Gone are the days of people picking a bank, or adopting their parents’ bank, and sticking with it for life. As of 2022, there’s too much choice, and too many options. Modern technological advances have left traditional barriers to entry as scorched earth, and startup financial services companies are popping up everywhere. Loyalty is dead, particularly among the tech-savvy millennial generation, and that makes any company with a strong digital and brand presence a contender. This fast growth of competition and consumer choice in financial services has required companies to focus heavily on the quality of their products and services, and underlying the changes in the entire industry is digital transformation.
Digital transformation involves harnessing the power of technology and using it to provide better, more efficient, and cheaper services to customers. Most obviously, this takes the form of online and app-based services, such as portfolio management platforms like Sharesies.
Higher-end digitisation means things like real-time financial reporting, and more automated and cloud-based data management systems within banks and finance companies that decrease operational inefficiencies and reduce costs for consumers. They are crucially important features, even the mere rollout of an app. McKinsey found that in Singapore, 95% of all daily financial service users were on apps instead of websites in 2020.
How has the increased competition come about? One key aspect is the mobility of funds and data today. It allows customers, e.g investors and savers, to switch accounts in a day, and that fact calls for financial services companies to not only ensure quality service, but also to implement strong digitised solutions. This is certainly happening across most of the industry: a recent BDO report found that 68% of financial services companies have developed a digital transformation strategy. However, there are still many large players that lean on traditional means of service or at most have bare bones digital plans in place. The same BDO report found that just 14% of financial services companies are actually in the process of implementing that strategy. Ten or fifteen years ago, an online portal to manage your own finances was considered somewhat novel and groundbreaking, but now the standard is much higher across the industry.

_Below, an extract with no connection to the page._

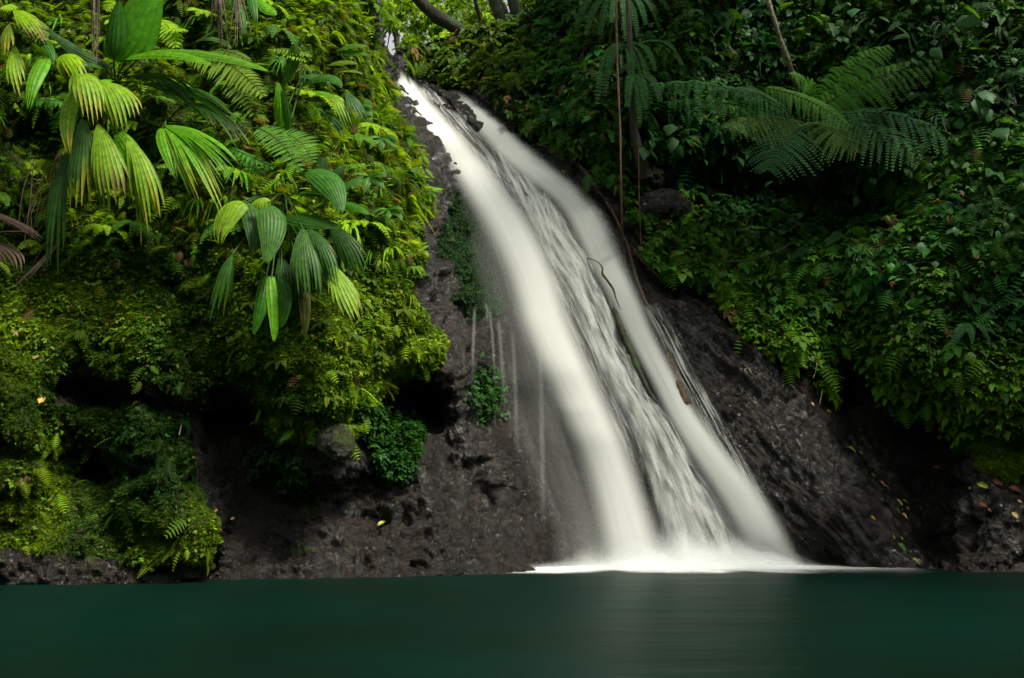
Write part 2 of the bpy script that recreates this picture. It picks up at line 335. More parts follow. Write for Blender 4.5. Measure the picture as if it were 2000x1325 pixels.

As technology advances and becomes more accessible, digitisation will only become easier and more commonplace. Any bank or financial services offering that doesn’t have an app and robust online functionality runs the risk of becoming a dinosaur. It’s different, however for companies of different sizes. Smaller and newer companies are faster to innovate, whereas large operations like banks can be slow off the mark. It’s somewhat like trying to turn a motorboat around compared to turning a container ship around. This happens for a variety of reasons, but regardless, a startup with strong digitisation can break right into the market, and a larger company with faster digitisation can stand out among the other big names.
In terms of standing out in the market with digitalisation, it all comes back to customer experience. A Bain APAC survey found that consumers were switching digital financial products for price first and foremost, followed by the quality of the product, followed by how simple and easy-to-use it is. At the end of the day, a bank or financial services product can have as much innovative technology behind the scenes, but what matters is how it relates back to the customer.
And where is digitalisation headed in the future? The prominence of ‘big data’ is going to dictate the industry’s movement. Companies that can access and use big data, i.e the huge amount of finance customer data available online and through product usage, will be able to innovate and experiment with products or services much more accurately and more quickly than slower digital movers. Furthermore, the rise of automation will have drastic effects in the provision of customer service, such as via automated help desks and investment advice, as well the processing and infrastructure behind financial services companies. This should lead to benefits for consumers, but the state of competition and whether any large, monopolistic entities rise up is yet to be determined.